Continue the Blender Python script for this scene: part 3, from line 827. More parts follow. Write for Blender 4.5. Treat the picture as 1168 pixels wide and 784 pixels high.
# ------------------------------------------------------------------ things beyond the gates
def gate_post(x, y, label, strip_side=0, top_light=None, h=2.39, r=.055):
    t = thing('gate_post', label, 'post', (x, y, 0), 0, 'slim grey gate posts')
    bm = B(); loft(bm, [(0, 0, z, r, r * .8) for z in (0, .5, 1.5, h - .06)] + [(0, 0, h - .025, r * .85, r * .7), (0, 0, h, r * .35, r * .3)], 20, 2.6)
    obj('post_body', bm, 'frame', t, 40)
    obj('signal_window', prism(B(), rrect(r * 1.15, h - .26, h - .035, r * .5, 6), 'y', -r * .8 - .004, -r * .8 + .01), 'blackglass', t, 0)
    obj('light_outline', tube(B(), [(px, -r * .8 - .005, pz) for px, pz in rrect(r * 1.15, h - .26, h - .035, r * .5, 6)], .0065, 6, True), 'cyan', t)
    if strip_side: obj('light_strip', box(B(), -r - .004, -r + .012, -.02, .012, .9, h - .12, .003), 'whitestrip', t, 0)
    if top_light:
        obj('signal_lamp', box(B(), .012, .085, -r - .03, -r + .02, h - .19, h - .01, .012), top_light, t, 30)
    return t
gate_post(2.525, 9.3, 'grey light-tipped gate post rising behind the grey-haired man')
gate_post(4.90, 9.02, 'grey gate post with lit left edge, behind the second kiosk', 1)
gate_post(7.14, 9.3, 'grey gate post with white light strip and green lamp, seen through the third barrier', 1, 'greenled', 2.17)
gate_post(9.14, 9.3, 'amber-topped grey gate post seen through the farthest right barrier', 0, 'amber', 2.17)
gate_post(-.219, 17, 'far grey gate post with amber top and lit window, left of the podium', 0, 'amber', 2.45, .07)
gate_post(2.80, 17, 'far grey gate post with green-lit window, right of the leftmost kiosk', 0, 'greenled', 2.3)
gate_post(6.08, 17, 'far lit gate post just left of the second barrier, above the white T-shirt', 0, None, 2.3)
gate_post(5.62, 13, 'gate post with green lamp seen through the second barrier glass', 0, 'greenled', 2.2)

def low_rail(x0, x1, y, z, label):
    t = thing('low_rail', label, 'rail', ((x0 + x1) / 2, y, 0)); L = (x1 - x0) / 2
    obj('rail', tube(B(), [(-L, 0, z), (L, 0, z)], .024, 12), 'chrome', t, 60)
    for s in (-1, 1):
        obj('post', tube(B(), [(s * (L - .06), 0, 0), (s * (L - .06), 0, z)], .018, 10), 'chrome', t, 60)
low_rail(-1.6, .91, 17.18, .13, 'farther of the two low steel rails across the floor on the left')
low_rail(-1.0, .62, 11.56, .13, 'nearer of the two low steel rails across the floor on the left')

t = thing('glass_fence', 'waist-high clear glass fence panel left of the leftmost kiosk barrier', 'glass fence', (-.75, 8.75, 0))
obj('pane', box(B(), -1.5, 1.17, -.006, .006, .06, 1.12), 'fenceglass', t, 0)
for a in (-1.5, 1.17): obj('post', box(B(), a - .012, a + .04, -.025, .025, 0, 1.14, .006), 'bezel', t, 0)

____

Written exercise
Write the data from above out again, exactly.

The output
Continue the Blender Python script for this scene: part 3, from line 827. More parts follow. Write for Blender 4.5. Treat the picture as 1168 pixels wide and 784 pixels high.
# ------------------------------------------------------------------ things beyond the gates
def gate_post(x, y, label, strip_side=0, top_light=None, h=2.39, r=.055):
    t = thing('gate_post', label, 'post', (x, y, 0), 0, 'slim grey gate posts')
    bm = B(); loft(bm, [(0, 0, z, r, r * .8) for z in (0, .5, 1.5, h - .06)] + [(0, 0, h - .025, r * .85, r * .7), (0, 0, h, r * .35, r * .3)], 20, 2.6)
    obj('post_body', bm, 'frame', t, 40)
    obj('signal_window', prism(B(), rrect(r * 1.15, h - .26, h - .035, r * .5, 6), 'y', -r * .8 - .004, -r * .8 + .01), 'blackglass', t, 0)
    obj('light_outline', tube(B(), [(px, -r * .8 - .005, pz) for px, pz in rrect(r * 1.15, h - .26, h - .035, r * .5, 6)], .0065, 6, True), 'cyan', t)
    if strip_side: obj('light_strip', box(B(), -r - .004, -r + .012, -.02, .012, .9, h - .12, .003), 'whitestrip', t, 0)
    if top_light:
        obj('signal_lamp', box(B(), .012, .085, -r - .03, -r + .02, h - .19, h - .01, .012), top_light, t, 30)
    return t
gate_post(2.525, 9.3, 'grey light-tipped gate post rising behind the grey-haired man')
gate_post(4.90, 9.02, 'grey gate post with lit left edge, behind the second kiosk', 1)
gate_post(7.14, 9.3, 'grey gate post with white light strip and green lamp, seen through the third barrier', 1, 'greenled', 2.17)
gate_post(9.14, 9.3, 'amber-topped grey gate post seen through the farthest right barrier', 0, 'amber', 2.17)
gate_post(-.219, 17, 'far grey gate post with amber top and lit window, left of the podium', 0, 'amber', 2.45, .07)
gate_post(2.80, 17, 'far grey gate post with green-lit window, right of the leftmost kiosk', 0, 'greenled', 2.3)
gate_post(6.08, 17, 'far lit gate post just left of the second barrier, above the white T-shirt', 0, None, 2.3)
gate_post(5.62, 13, 'gate post with green lamp seen through the second barrier glass', 0, 'greenled', 2.2)

def low_rail(x0, x1, y, z, label):
    t = thing('low_rail', label, 'rail', ((x0 + x1) / 2, y, 0)); L = (x1 - x0) / 2
    obj('rail', tube(B(), [(-L, 0, z), (L, 0, z)], .024, 12), 'chrome', t, 60)
    for s in (-1, 1):
        obj('post', tube(B(), [(s * (L - .06), 0, 0), (s * (L - .06), 0, z)], .018, 10), 'chrome', t, 60)
low_rail(-1.6, .91, 17.18, .13, 'farther of the two low steel rails across the floor on the left')
low_rail(-1.0, .62, 11.56, .13, 'nearer of the two low steel rails across the floor on the left')

t = thing('glass_fence', 'waist-high clear glass fence panel left of the leftmost kiosk barrier', 'glass fence', (-.75, 8.75, 0))
obj('pane', box(B(), -1.5, 1.17, -.006, .006, .06, 1.12), 'fenceglass', t, 0)
for a in (-1.5, 1.17): obj('post', box(B(), a - .012, a + .04, -.025, .025, 0, 1.14, .006), 'bezel', t, 0)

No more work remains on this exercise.